When you file a ticket:
Include message IDs. First thing we do is pull up the specific message.
Include timestamps. Many issues are time-dependent.
Describe observed versus expected behavior. "Status shows ROUTED but I expected DELIVERED" is more useful than "it's broken."
Avoid conclusions in the description. "Message shows status ROUTED" is better than "message failed to route" because the second bakes in an interpretation that might not match our terminology. We'd rather see the raw facts and draw our own conclusions.
The agent can't access customer data. It works from code, documentation, and past investigations only. The human side of the parallel investigation is required for seeing actual state.
The agent takes descriptions literally. It needs human correction when customers use terms colloquially.
Complex bugs still take time. The workflow speeds up the mechanical parts, but debugging novel issues requires human judgment throughout. We haven't automated thinking. We've automated the boring parts that slow thinking down.
Support investigation is one of those processes that looks simple from the outside. Customer reports problem, engineer fixes problem. But the actual work is mostly translation and archaeology. Translating customer language into system language. Digging through event logs and code paths to find what actually happened.
The parallel investigation model treats translation and archaeology as separate skills that can run concurrently. The agent does archaeology fast. The human does translation well. Combining them produces better results than either alone.

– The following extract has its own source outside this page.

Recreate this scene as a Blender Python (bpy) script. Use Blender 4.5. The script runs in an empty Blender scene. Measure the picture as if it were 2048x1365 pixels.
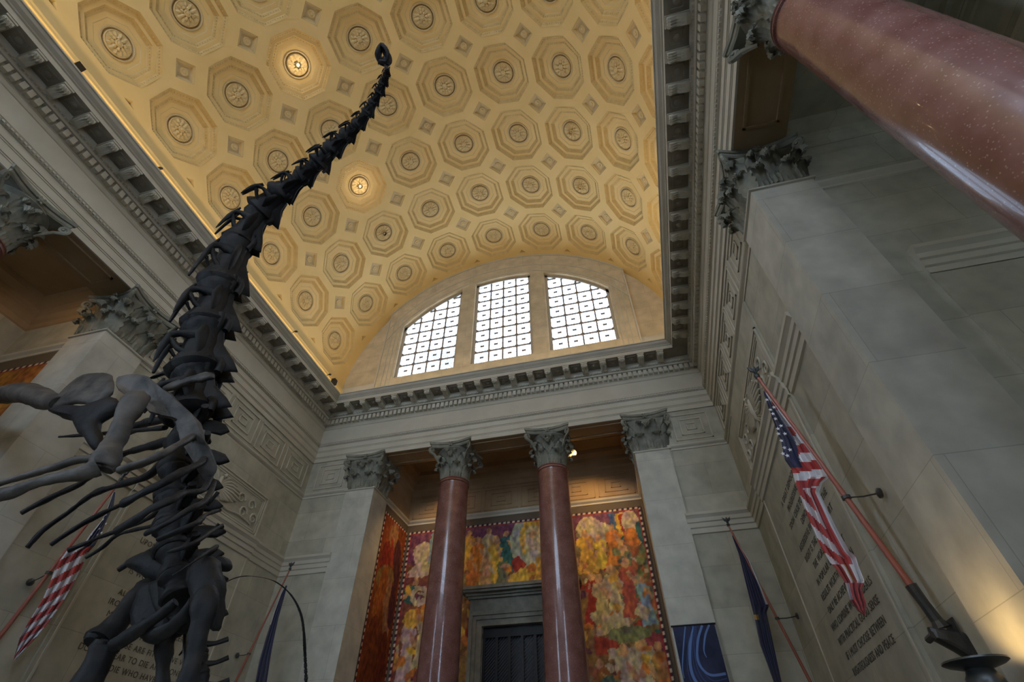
import bpy, math, random
from math import sin, cos, pi, sqrt, radians
from mathutils import Vector, Matrix
random.seed(7)
C = bpy.context.scene.collection
SC = bpy.context.scene

# ------------------------------------------------------------------ camera, world, exposure
CAM = Vector((5.34, 0.0, 1.6))
FPX = 977.45
ax, ay, az = 2.3471, -0.005, 0.2438
ROT = Matrix.Rotation(az, 3, 'Z') @ Matrix.Rotation(ax, 3, 'X') @ Matrix.Rotation(ay, 3, 'Z')
cd = bpy.data.cameras.new('camera')
cam = bpy.data.objects.new('camera', cd); C.objects.link(cam)
M4 = ROT.to_4x4(); M4.translation = CAM
cam.matrix_world = M4
cd.sensor_width = 36.0; cd.lens = FPX / 2048 * 36.0
cd.clip_start = 0.05; cd.clip_end = 500
SC.camera = cam
SC.view_settings.view_transform = 'Standard'
SC.view_settings.look = 'None'
SC.view_settings.gamma = 1.0
SC.view_settings.use_curve_mapping = False
SC.view_settings.exposure = 0.0
SC.cycles.max_bounces = 7
SC.cycles.diffuse_bounces = 4
SC.cycles.glossy_bounces = 3
SC.cycles.transparent_max_bounces = 8
SC.cycles.sample_clamp_indirect = 6.0

W = bpy.data.worlds.new('sky'); SC.world = W; W.use_nodes = True
nt = W.node_tree; nt.nodes.clear()
o_ = nt.nodes.new('ShaderNodeOutputWorld'); bg = nt.nodes.new('ShaderNodeBackground')
tc = nt.nodes.new('ShaderNodeTexCoord'); nz = nt.nodes.new('ShaderNodeTexNoise')
nz.inputs['Scale'].default_value = 2.6; nz.inputs['Detail'].default_value = 4
rp = nt.nodes.new('ShaderNodeValToRGB')
rp.color_ramp.elements[0].position = 0.33; rp.color_ramp.elements[0].color = (0.16, 0.22, 0.32, 1)
rp.color_ramp.elements[1].position = 0.42; rp.color_ramp.elements[1].color = (0.60, 0.765, 1.0, 1)
nt.links.new(tc.outputs['Generated'], nz.inputs['Vector']); nt.links.new(nz.outputs['Fac'], rp.inputs['Fac'])
nt.links.new(rp.outputs['Color'], bg.inputs['Color']); # sky strength raised behind the camera, an added boost for faces turned that way
sx_ = nt.nodes.new('ShaderNodeSeparateXYZ'); mr = nt.nodes.new('ShaderNodeMapRange')
nt.links.new(tc.outputs['Generated'], sx_.inputs[0]); nt.links.new(sx_.outputs['Y'], mr.inputs['Value'])
mr.inputs['From Min'].default_value = -0.5; mr.inputs['From Max'].default_value = 0.3; mr.inputs['To Min'].default_value = 20.0; mr.inputs['To Max'].default_value = 6.0
nt.links.new(mr.outputs['Result'], bg.inputs['Strength'])
nt.links.new(bg.outputs[0], o_.inputs[0])

def area(name, loc, rot, sx, sy, power, col, spread=180, portal=False):
    l = bpy.data.lights.new(name, 'AREA'); l.shape = 'RECTANGLE'; l.size = sx; l.size_y = sy
    l.energy = power; l.color = col; l.spread = radians(spread)
    if portal: l.cycles.is_portal = True
    o = bpy.data.objects.new(name, l); C.objects.link(o); o.location = loc; o.rotation_euler = rot
    return o
def spot(name, loc, target, power, col, angle=100, size=0.1, blend=0.6):
    l = bpy.data.lights.new(name, 'SPOT'); l.energy = power; l.color = col
    l.spot_size = radians(angle); l.spot_blend = blend; l.shadow_soft_size = size
    o = bpy.data.objects.new(name, l); C.objects.link(o); o.location = loc
    d = Vector(target) - Vector(loc); o.rotation_euler = d.to_track_quat('-Z', 'Y').to_euler()
    return o
# daylight enters by the lunette windows at both ends (portals only guide the sky's own light)
area('sky_portal', (0, 19.75, 23.2), (radians(-90), 0, 0), 13.0, 7.6, 1, (1, 1, 1), portal=True)
area('sky_portal', (0, -17.05, 23.2), (radians(90), 0, 0), 13.0, 7.6, 1, (1, 1, 1), portal=True)
WARM = (1.0, 0.71, 0.34)
# cove lamps standing on top of the cornice
for sx in (-1, 1):
    area('cove_light', (sx * 8.95, 1.35, 17.98), (radians(180), sx * radians(12), 0), 0.12, 33.0, 215, WARM, 150)
area('cove_light', (0, 18.1, 17.98), (radians(180), 0, 0), 16.5, 0.12, 90, WARM, 150)
area('cove_light', (0, -15.4, 17.98), (radians(180), 0, 0), 16.5, 0.12, 90, WARM, 150)
# lamps over the niche colonnade and in the left portico
for x in (-3.3, 3.45):
    spot('niche_spotlight', (x, 20.35, 14.2), (x * 0.9, 23.0, 9.0), 420, (1.0, 0.62, 0.26), 130, 0.12)
for y in (5.2, -2.0):
    spot('portico_spotlight', (-11.3, y, 14.2), (-14.0, y + 3.5, 10.0), 60, (1.0, 0.60, 0.25), 140, 0.12)

spot('vault_spotlight', (8.75, 13.2, 18.05), (9.2, 13.0, 23.5), 260, (1.0, .86, .62), 75, 0.15, 0.8)

# ------------------------------------------------------------------ helpers
def at(px, py, Y):
    d = ROT @ Vector(((px - 1024) / FPX, -(py - 682.5) / FPX, -1.0))
    return CAM + d * ((Y - CAM.y) / d.y)
def mat(name, col, rough=0.8, metal=0.0, spec=0.3, coat=0.0):
    m = bpy.data.materials.new(name); m.use_nodes = True
    b = m.node_tree.nodes['Principled BSDF']
    b.inputs['Base Color'].default_value = (*col, 1); b.inputs['Roughness'].default_value = rough
    b.inputs['Metallic'].default_value = metal; b.inputs['Specular IOR Level'].default_value = spec
    b.inputs['Coat Weight'].default_value = coat
    return m
def noise_mat(name, c1, c2, scale=3.0, rough=0.85, bump=0.0, bscale=30.0, spec=0.25, coat=0.0, lo=0.35, hi=0.65, detail=4):
    m = mat(name, c1, rough, 0, spec, coat); t = m.node_tree; b = t.nodes['Principled BSDF']
    g = t.nodes.new('ShaderNodeNewGeometry'); n = t.nodes.new('ShaderNodeTexNoise'); r = t.nodes.new('ShaderNodeValToRGB')
    n.inputs['Scale'].default_value = scale; n.inputs['Detail'].default_value = detail
    r.color_ramp.elements[0].position = lo; r.color_ramp.elements[0].color = (*c1, 1)
    r.color_ramp.elements[1].position = hi; r.color_ramp.elements[1].color = (*c2, 1)
    t.links.new(g.outputs['Position'], n.inputs['Vector']); t.links.new(n.outputs['Fac'], r.inputs['Fac'])
    t.links.new(r.outputs['Color'], b.inputs['Base Color'])
    if bump:
        n2 = t.nodes.new('ShaderNodeTexNoise'); n2.inputs['Scale'].default_value = bscale; n2.inputs['Detail'].default_value = 3
        bp = t.nodes.new('ShaderNodeBump'); bp.inputs['Strength'].default_value = bump; bp.inputs['Distance'].default_value = 0.02
        t.links.new(g.outputs['Position'], n2.inputs['Vector']); t.links.new(n2.outputs['Fac'], bp.inputs['Height'])
        t.links.new(bp.outputs['Normal'], b.inputs['Normal'])
    return m
def stone_mat(name, c1, c2, mortar, bw=2.2, rh=1.32, swap=False, rough=0.85):
    m = mat(name, c1, rough, 0, 0.25); t = m.node_tree; b = t.nodes['Principled BSDF']
    g = t.nodes.new('ShaderNodeNewGeometry'); sp = t.nodes.new('ShaderNodeSeparateXYZ'); ad = t.nodes.new('ShaderNodeMath')
    cb = t.nodes.new('ShaderNodeCombineXYZ'); br = t.nodes.new('ShaderNodeTexBrick')
    t.links.new(g.outputs['Position'], sp.inputs[0]); t.links.new(sp.outputs['X'], ad.inputs[0]); t.links.new(sp.outputs['Y'], ad.inputs[1])
    t.links.new(ad.outputs[0], cb.inputs['X']); t.links.new(sp.outputs['Z'], cb.inputs['Y']); t.links.new(cb.outputs[0], br.inputs['Vector'])
    br.inputs['Color1'].default_value = (*c1, 1); br.inputs['Color2'].default_value = (*c2, 1); br.inputs['Mortar'].default_value = (*mortar, 1)
    br.inputs['Scale'].default_value = 1.0; br.inputs['Mortar Size'].default_value = 0.008; br.inputs['Mortar Smooth'].default_value = 0.3
    br.inputs['Brick Width'].default_value = bw; br.inputs['Row Height'].default_value = rh; br.inputs['Bias'].default_value = -0.1
    n = t.nodes.new('ShaderNodeTexNoise'); n.inputs['Scale'].default_value = 1.7; n.inputs['Detail'].default_value = 6
    r = t.nodes.new('ShaderNodeValToRGB'); r.color_ramp.elements[0].color = (0.80, 0.80, 0.80, 1); r.color_ramp.elements[1].color = (1.1, 1.1, 1.1, 1)
    r.color_ramp.elements[0].position = 0.3; r.color_ramp.elements[1].position = 0.7
    mx = t.nodes.new('ShaderNodeMix'); mx.data_type = 'RGBA'; mx.blend_type = 'MULTIPLY'; mx.inputs[0].default_value = 1.0
    t.links.new(g.outputs['Position'], n.inputs['Vector']); t.links.new(n.outputs['Fac'], r.inputs['Fac'])
    t.links.new(br.outputs['Color'], mx.inputs[6]); t.links.new(r.outputs['Color'], mx.inputs[7]); t.links.new(mx.outputs[2], b.inputs['Base Color'])
    return m
STONE = stone_mat('limestone_wall', (0.49, 0.465, 0.365), (0.41, 0.39, 0.305), (0.33, 0.31, 0.24))
STONE2 = stone_mat('limestone_pier', (0.55, 0.53, 0.44), (0.50, 0.48, 0.40), (0.40, 0.38, 0.31), 3.1, 1.75)
TRIM = noise_mat('limestone_trim', (0.50, 0.465, 0.37), (0.55, 0.515, 0.415), 1.2)
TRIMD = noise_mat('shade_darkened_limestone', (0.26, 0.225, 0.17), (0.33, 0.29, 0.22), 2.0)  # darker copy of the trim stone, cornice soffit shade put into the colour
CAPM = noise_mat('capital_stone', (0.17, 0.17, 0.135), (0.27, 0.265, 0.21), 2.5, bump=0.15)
PLAST = noise_mat('cream_plaster', (0.75, 0.55, 0.235), (0.79, 0.585, 0.265), 0.8)
OCHRE = noise_mat('ochre_painted_moulding', (0.56, 0.39, 0.15), (0.62, 0.45, 0.20), 5.0)
PLASTG = noise_mat('greyed_cream_plaster', (0.54, 0.43, 0.24), (0.62, 0.49, 0.28), 3.0)
ROSM = noise_mat('rosette_plaster', (0.62, 0.48, 0.24), (0.70, 0.55, 0.30), 9.0)
LUN = stone_mat('lunette_stone', (0.62, 0.52, 0.35), (0.57, 0.48, 0.32), (0.42, 0.35, 0.24), 2.4, 1.15)
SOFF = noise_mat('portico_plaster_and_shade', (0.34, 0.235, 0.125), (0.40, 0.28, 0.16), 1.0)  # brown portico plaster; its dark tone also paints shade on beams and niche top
BRONZE = noise_mat('dark_bronze', (0.030, 0.030, 0.028), (0.05, 0.05, 0.045), 8.0, rough=0.35, spec=0.5)
BONE = noise_mat('dark_fossil_bone', (0.009, 0.009, 0.010), (0.030, 0.027, 0.024), 3.2, rough=0.6, bump=0.9, bscale=9.0, spec=0.22, lo=0.3, hi=0.75)
BONEL = noise_mat('grey_fossil_bone', (0.035, 0.031, 0.027), (0.125, 0.105, 0.086), 2.6, rough=0.55, bump=0.5, bscale=14.0, spec=0.3)
GRILL = mat('window_grille', (0.22, 0.17, 0.12), 0.6)
FRAMEM = mat('window_frame_metal', (0.50, 0.47, 0.42), 0.35, 0.6)
POLE = mat('copper_red_pole', (0.36, 0.115, 0.075), 0.35, 0.0, 0.5)
BLACK = mat('black_housing', (0.012, 0.012, 0.012), 0.5)
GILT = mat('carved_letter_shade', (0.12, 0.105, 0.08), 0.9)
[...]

We're still iterating on this. The prompt gets refined as we find new failure modes. The documentation format evolves as we learn what information future investigations actually need. But the core insight holds: AI agents are good at code exploration, humans are good at interpretation, and running them in parallel catches errors faster than running them in sequence.
If you're building something similar, start with the documentation structure. Knowing what output you need makes it easier to design the process that produces it.